We’re in the United States, in California to be precice. If you drive inland from Davies Hall in San Francisco, it takes a good six hours to reach the Walt Disney Concert Hall in Los Angeles, which opened in October 2003. If you choose the way along the coast via Monterey and Santa Barbara, which I strongly recommend, it will take you only one hour more, and another half hour if you turn off at Monterey into the 17-Mile Drive, which again is absolutely recommended.
In Los Angeles itself, the hall fascinates from the first moment. It is located in the middle of downtown and has left a lasting mark on the face and also the atmosphere of the city center. This stylized sailing ship made of stainless steel attracted so many restaurants and bars to the Financial District, which had previously been deserted at night, that a city really has been decisively changed by just one building.

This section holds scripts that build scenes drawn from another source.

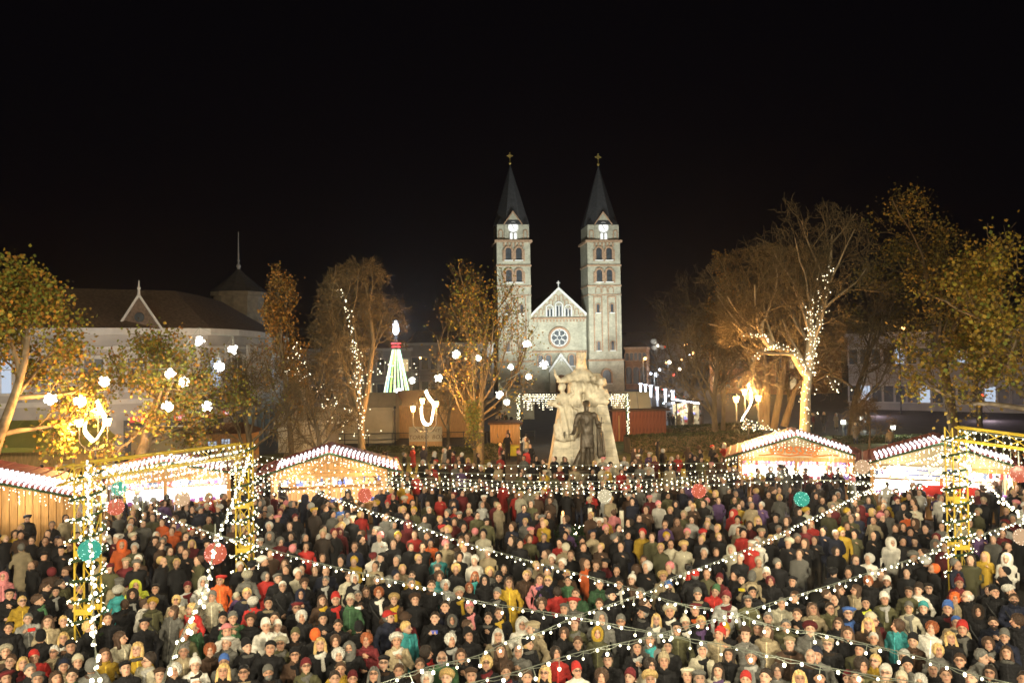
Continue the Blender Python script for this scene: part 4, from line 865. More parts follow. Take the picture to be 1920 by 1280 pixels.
# ------------------------------------------------------------------ street lamps with comet figures
def street_lamp(px, d, lants, comet, label, pole_py, power=3800):
    g = gx(px, d); e = empty('street_lamp', g, label, 'street lamp', 'three-armed street lamps with comet figures'); pt = at(px, pole_py, d)-g
    MB().tube([(0, 0, 0), (0, 0, .5), (0, 0, .6), (0, 0, pt.z)], [.13, .11, .07, .05], 8).build('pole', 'metal_dark', e)
    for i, (x, y) in enumerate(lants):
        p = at(x, y, d)-g; p.y += (-.15, .3, -.15)[i]
        ar = MB(); ar.tube([(0, 0, pt.z-.3), (p.x*.6, p.y*.6, pt.z-.25), (p.x, p.y, min(p.z-.3, pt.z+.1)), (p.x, p.y, p.z-.2)], .028, 6); ar = ar.build('arm', 'metal_dark', e)
        la = MB(); la.tube([(p.x, p.y, p.z-.18), (p.x, p.y, p.z+.16)], [.11, .19], 6); la = la.build('lantern', 'lantern', e)
        MB().tube([(p.x, p.y, p.z+.165), (p.x, p.y, p.z+.27), (p.x, p.y, p.z+.36)], [.22, .07, .02], 6).build('lantern_cap', 'metal_dark', la)
        lamp('street_lantern_light', g+p-Vector((0, .34, .05)), power/3, (1, .50, .15), .12)
    cpts = [at(x, y, d-.3)-g for x, y in comet]; c = MB(); c.tube(spline(cpts, 5), .04, 6); c.build('comet_rope_light', 'rope', e)
    R = random.Random(5); c2 = MB()
    for t in (0.06, -.06): c2.tube([p+Vector((t, .02, t)) for p in spline(cpts, 5)], .02, 4)
    c2.build('comet_outline', 'rope', e); lamp('comet_glow', g+cpts[len(cpts)//2]-Vector((0, .4, 0)), 60, (1, .84, .6), .3)
street_lamp(178, 38, ((152, 792), (178, 772), (205, 790)), ((181, 751), (188, 768), (196, 782), (194, 800), (184, 818), (176, 826), (168, 820), (159, 808), (160, 792)), 'left street lamp with three glowing lanterns and a comet figure, before the market building', 832)
street_lamp(797, 50, ((775, 766), (791, 752), (818, 757)), ((798, 732), (804, 745), (813, 758), (811, 778), (807, 794), (797, 794), (791, 782), (790, 762)), 'middle street lamp whose comet figure stands before the poster', 800)
street_lamp(1400, 49, ((1379, 748), (1399, 735), (1420, 746)), ((1403, 719), (1407, 735), (1409, 752), (1402, 768), (1394, 780), (1391, 788)), 'right street lamp glowing orange against the bare trees', 792, 7500)
# ------------------------------------------------------------------ monument
MD = 46.5; mg = gx(1090, MD)
mon = empty('marble_monument', mg, 'pale limestone monument with robed seated figure and companions on a tapering pedestal', 'statue')
def mx(px, d=MD): return at(px, 672, d).x-mg.x
# tapering pedestal in courses of stone; edges run from 1025..1155 at the foot to 1050..1130 near the figures
R_ = random.Random(9); zc = 0.0; hh = .46; i = 0
while zc < 4.5:
    t = zc/4.9; w = 4.25-1.75*t; dp = 2.6-.9*t; n = 3 if i % 2 else 4; xs_ = [0]
    for k in range(n): xs_.append(xs_[-1]+R_.uniform(.8, 1.2))
    for k in range(n):
        xa, xb = (-w/2+w*xs_[k]/xs_[-1], -w/2+w*xs_[k+1]/xs_[-1]); w2 = 4.25-1.75*(zc+hh)/4.9; xc, xd = (-w2/2+w2*xs_[k]/xs_[-1], -w2/2+w2*xs_[k+1]/xs_[-1]); d2 = 2.6-.9*(zc+hh)/4.9; g_ = .008; pr = R_.uniform(0, .012)
        b = MB(); b.add([(xa+g_, -dp/2-pr, zc+g_), (xb-g_, -dp/2-pr, zc+g_), (xb-g_, dp/2, zc+g_), (xa+g_, dp/2, zc+g_), (xc+g_, -d2/2-pr, zc+hh-g_), (xd-g_, -d2/2-pr, zc+hh-g_), (xd-g_, d2/2, zc+hh-g_), (xc+g_, d2/2, zc+hh-g_)], BOXF); b.build('stone', 'stone', mon)
    zc += hh; i += 1
core = MB(); core.add([(-2.06, -1.24, 0), (2.06, -1.24, 0), (2.06, 1.24, 0), (-2.06, 1.24, 0), (-1.24, -.86, 4.6), (1.24, -.86, 4.6), (1.24, .86, 4.6), (-1.24, .86, 4.6)], BOXF); core.build('core', 'granite', mon)
for s, w, h, dd in ((1, 5.2, .35, 3.6), (2, 4.7, .3, 3.1)): MB().box((0, 0, .17 if s == 1 else .5), (w, dd, .34)).build('step', 'stone', mon)
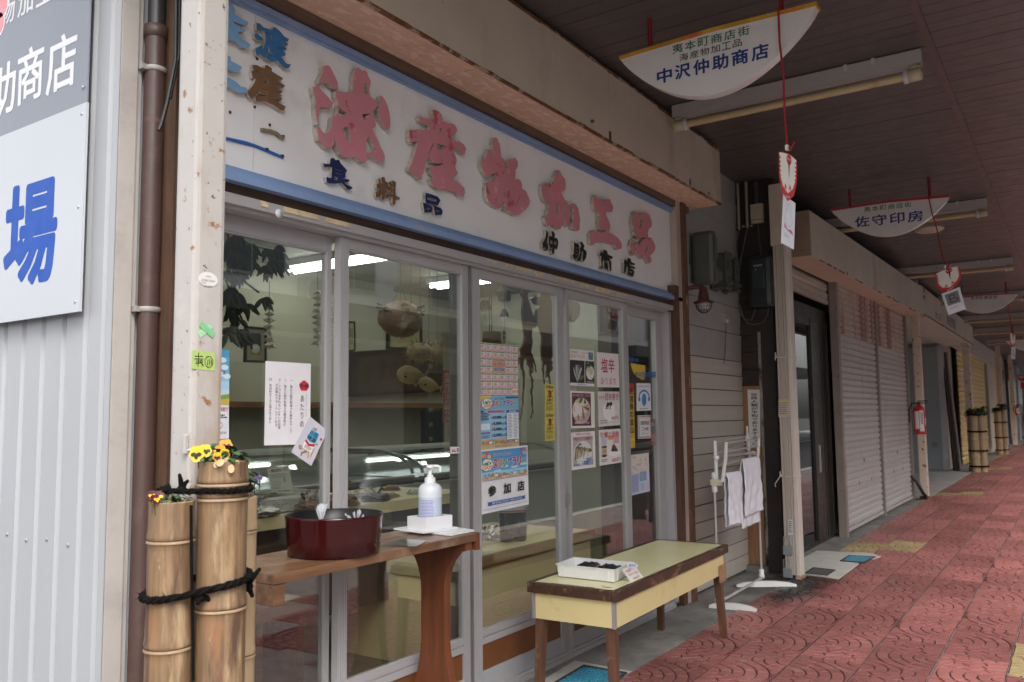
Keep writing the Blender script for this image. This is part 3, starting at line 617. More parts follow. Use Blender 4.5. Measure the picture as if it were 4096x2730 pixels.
letters(z6_, Fy-.026, .014, L_BROWN,
 ([(260,620),(300,620),(340,640),(380,650),(378,625),(400,620),(445,650),(445,680),(510,720),(552,745),(545,762),(475,740),(520,785),(572,815),(550,840),(480,810),(475,835),(548,870),(535,890),(480,885),(542,910),(530,922),(500,922),(545,935),(530,960),(470,940),(520,985),(578,1015),(560,1052),(530,1050),(460,1000),(380,965),(300,965),(285,920),(300,905),(400,920),(395,910),(335,890),(330,865),(310,860),(300,890),(260,930),(240,940),(212,870),(250,835),(285,780),(290,750),(262,740),(250,680),(270,670)],
  [(290,680),(340,680),(350,695),(300,690)],[(385,705),(430,725),(420,735),(388,718)],[(375,765),(410,775),(410,800),(375,790)],[(370,842),(410,857),(375,852)]))
letters(z6_, Fy-.026, .014, L_LBLUE,
 ([(0,0),(45,30),(75,45),(95,90),(98,140),(225,215),(215,240),(180,245),(85,205),(82,215),(195,295),(180,310),(130,305),(130,350),(240,425),(235,450),(205,465),(170,460),(90,395),(20,375),(-60,350)],))
letters(z6_, Fy-.026, .014, L_LBLUE,
 ([(-60,500),(10,520),(55,545),(55,580),(150,630),(160,645),(135,685),(80,685),(30,660),(-60,640)],), ([(-60,700),(0,725),(40,740),(110,785),(150,825),(208,835),(205,885),(130,888),(90,860),(20,825),(-60,800)],))
letters(z7_, Fy-.026, .014, L_NAVY,
 ([(105,190),(130,205),(220,210),(230,115),(265,100),(300,110),(330,150),(340,135),(385,135),(415,200),(430,215),(530,325),(500,370),(495,450),(430,470),(520,475),(560,485),(570,515),(540,530),(470,525),(510,575),(590,605),(628,630),(590,660),(545,668),(500,620),(430,545),(330,555),(200,550),(165,530),(155,460),(165,430),(190,450),(250,460),(260,260),(200,255),(120,262)],[(310,290),(440,335),(435,345),(320,310)],[(310,350),(445,400),(435,408),(318,370)],[(295,425),(360,450),(350,495),(300,490)]))
letters(z7_, Fy-.026, .014, L_BROWN,
 ([(1075,490),(1100,475),(1130,550),(1150,560),(1130,470),(1150,440),(1190,440),(1210,510),(1245,545),(1255,600),(1340,660),(1350,620),(1290,600),(1260,530),(1290,525),(1340,570),(1320,520),(1340,500),(1390,525),(1395,560),(1385,640),(1390,770),(1455,800),(1465,835),(1390,815),(1385,910),(1350,938),(1330,900),(1335,790),(1280,790),(1220,825),(1205,800),(1210,735),(1240,740),(1340,745),(1340,710),(1265,700),(1215,640),(1200,650),(1230,705),(1200,740),(1195,820),(1165,850),(1140,830),(1145,745),(1090,790),(1040,800),(1030,715),(1080,680),(1120,625),(1060,645),(1045,580),(1075,555),(1100,550)],))
letters(z7_, Fy-.026, .014, L_NAVY,
 ([(1915,715),(2020,745),(2140,790),(2185,855),(2135,945),(2030,920),(1920,895)],[(1950,795),(2020,810),(2120,850),(2105,880),(1950,840)]),
 ([(1870,895),(1900,910),(2000,945),(2045,985),(2025,1065),(1900,1070)],[(1915,990),(1970,980),(2000,1005),(1970,1025),(1920,1015)]),
 ([(2060,950),(2190,990),(2225,1040),(2210,1110),(2150,1110),(2090,1120)],[(2105,1025),(2150,1030),(2180,1055),(2110,1060)]))
letters(z8_, Fy-.029, .018, L_BLACK,
 ([(250,120),(285,150),(295,200),(290,260),(262,400),(290,420),(290,575),(265,585),(230,500),(180,525),(165,400),(200,370),(240,260)],),
 ([(370,145),(410,145),(450,210),(440,290),(500,305),(520,370),(520,440),(495,550),(435,520),(435,640),(405,668),(370,600),(390,510),(345,530),(310,440),(310,300),(325,245),(385,270)],[(345,355),(385,360),(388,430),(345,420)],[(430,370),(475,380),(475,450),(432,440)]))
letters(z8_, Fy-.029, .018, L_BLACK,
 ([(875,365),(890,400),(950,420),(985,470),(990,560),(975,700),(930,745),(870,765),(845,680),(870,650)],[(910,505),(950,515),(950,530),(915,525)],[(910,585),(950,595),(950,605),(915,600)],[(910,655),(955,660),(950,672),(915,668)]),
 ([(1010,385),(1055,380),(1110,470),(1090,540),(1150,590),(1160,650),(1140,750),(1090,830),(1060,760),(1075,610),(1050,600),(1040,720),(1010,820),(940,790),(985,720),(1020,600),(1000,540),(1035,480)],))
letters(z8_, Fy-.029, .018, L_BLACK,
 ([(1460,615),(1530,620),(1530,565),(1575,560),(1625,600),(1625,660),(1750,720),(1720,770),(1650,735),(1715,840),(1710,1035),(1680,1035),(1650,820),(1620,790),(1640,1000),(1550,965),(1555,790),(1520,790),(1510,985),(1480,985),(1500,880),(1480,800),(1490,700),(1450,700)],[(1585,790),(1612,850),(1590,850)]))
letters(z8_, Fy-.029, .018, L_BLACK,
 ([(2000,780),(2070,800),(2075,745),(2130,750),(2160,800),(2150,830),(2240,870),(2235,905),(2120,870),(2120,910),(2250,955),(2245,990),(2130,960),(2150,990),(2220,1020),(2225,1080),(2200,1165),(2110,1130),(2075,1110),(2080,980),(2060,900),(2050,980),(2010,1090),(1985,1060),(2000,900),(1990,860)],[(2110,1035),(2180,1050),(2170,1075),(2110,1060)]))
mb = MB(); mb.prism(pxs([z6_(*p) for p in ((-40,1290),(18,1305),(200,1345),(290,1375),(390,1415),(560,1490),(558,1510),(380,1437),(280,1395),(180,1370),(18,1328),(-40,1310))], 1, Fy-.016), (0, .006, 0))
mb.build('blue_strip', mat('sign_blue_strip', (.02, .12, .42), .4), sg)
mb = MB(); mb.prism(pxs([z6_(*p) for p in ((350,1217),(440,1232),(500,1255),(525,1280),(562,1298),(560,1327),(520,1310),(490,1280),(430,1262),(350,1248))], 1, Fy-.02), (0, .009, 0))
mb.build('strap', mat('old_brass_strap', (.22, .18, .10), .5, .2, 30.), sg)
mb = MB()
for p in ((303, 562), (47, 1070), (281, 1020), (424, 1190), (390, 1425), (536, 1488), (543, 1302)):
    q = PX(z6_(*p), 1, Fy-.0105); mb.box(q.x-.004, q.x+.004, Fy-.019 if p[1] > 1290 else Fy-.0125, Fy-.0101, q.z-.004, q.z+.004)
mb.build('bolt_hole', mat('bolt_hole', (.03, .02, .015), .8), sg, kind='stuff')
# ------------------------------------------------------------------ canopy fascia above the sign
FYO, FYI, FZ0, FZ1 = -.45, -.222, 2.50, 2.865
fa = T('canopy_fascia', 'beige panelled canopy box over the shop sign with rusty edges', 'canopy', (3.2, FYO, FZ0))
sx = [1.30, PX((1933, 140), 1, FYO).x, PX(c3(1105, 230), 1, FYO).x, PX(c3(1655, 400), 1, FYO).x, 5.19]
for i, (a, b) in enumerate(zip(sx, sx[1:])):
    MB().box(a+.0015, b-.0015, FYO, FYO+.01, FZ0+.006, FZ1, bev=.002).build('fascia_panel', CREAM, fa)
ss = [1.30, PX(c2(1440, 500), 1, FYI).x, PX(c3(830, 315), 1, FYI).x, PX(c3(1425, 632), 1, FYI).x, 5.19]
for i, (a, b) in enumerate(zip(ss, ss[1:])):
    MB().box(a+.0015, b-.0015, FYO+.014, FYI, FZ0, FZ0+.012, bev=.002).build('soffit_panel', SOFFIT, fa)
MB().box(5.18, 5.19, FYO+.0105, FYI, FZ0+.0125, FZ1).build('end_panel', CREAM, fa)
er = MB(); x = 1.3
while x < 5.185:      # corroded bottom angle, broken into uneven lengths
    w = random.uniform(.06, .22); h = random.uniform(.002, .010); d = random.uniform(.003, .012)
    er.box(x, min(5.188, x+w), FYO-.0022, FYO+.013, FZ0-.003, FZ0+h); x += w
x = 1.3
while x < 5.185:
    w = random.uniform(.08, .3); h = random.uniform(.004, .016)
    er.box(x, min(5.188, x+w), FYO-.002, FYO+.012, FZ1-h, FZ1+.004); x += w
x = 1.3
while x < 5.185:
    w = random.uniform(.1, .4); er.box(x, min(5.188, x+w), FYI-random.uniform(.002, .01), FYI+.004, FZ0-.003, FZ0+.004); x += w
for p in ((1105, 225), (1655, 560)): 
    q = PX(c3(*p), 1, FYO-.002); er.box(q.x-.012, q.x+.01, FYO-.0025, FYO+.002, FZ0+.004, FZ0+.05)
er.build('edge_trim', RUST, fa, kind='stuff')
nb = MB()
for p in ((975, 150), (1780, 645)): q = PX(c3(*p), 1, FYO); nb.lathe([(0, 0), (.009, 0), (.007, .012), (0, .014)], n=10, M=Matrix.Translation((q.x, FYO, q.z)) @ Matrix.Rotation(math.pi/2, 4, 'X'))
for p in ((420, 85), (1155, 487), (1427, 632)): q = PX(c3(*p), 2, FZ0); nb.lathe([(.006, -.003), (0, -.004)], (q.x, max(q.y, FYO+.03), FZ0), n=8)
nb.build('bolt', RUST, fa, kind='stuff')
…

Frank Gehry, a known figure by virtue of creating the Vitra Museum in Weil am Rhein or the Guggenheim Museum in Bilbao, was given the opportunity to realize his design concept here on a huge area with a generous hand. For a musician, the very unobstructed and spacious area behind the stage makes this immediately apparent: the rooms are numerous and well usable, which – as trivial as it sounds – breaks with the seemingly existing rule.
The stage itself is an experience of its own. The orchestra is placed in a very wide circle (as in San Francisco, there is plenty of space) on a stage that quotes classical designs with its not-too-high back wall and the audience tiers offset to the rear, though it opens up very wide towards the hall at the front without any large steps. Looking from the stage, however, the spatial separation between the individual audience blocks really doesn’t make you realize that you are actually playing for an audience of just under 2300. It feels much more intimate, almost somewhat chamber music-like. Excitingly, the view from the stalls to the stage offers a completely different picture. The futuristic organ alone, hanging high above the stage on the back wall, puts a hard stop to the usage of terms like “intimate” or “chamber music-like”.
For the viewer, everything seems big and grand; a kind of hard to escape optical maelstrom is created which conveys that obviously only great things can happen here. I am always speechless when architecture manages to support the purpose of the space so congenially.
The phenomenal acoustics do their part. Star acoustician Yasuhisa Toyota did the thing that he has taken a bit too far with the Elbphilharmonie, only with the Walt Disney Concert Hall, he nailed it: stupendous transparency, scale of sound, dynamic reserves without making the loudest eruptions sound too relaxed.
A visit to this hall is highly recommended to every music lover. And since one can lose oneself in this city like in few others, the days around the concerts will never seem too long either.
Music recommendations — Recordings with a typical concert hall sound | Charles Ives, „Complete Symphonies“, LA Philharmonic, Gustavo Dudamel (DGG) | Andrew Norman, „Sustain“, LA Philharmonic, Gustavo Dudamel (DGG).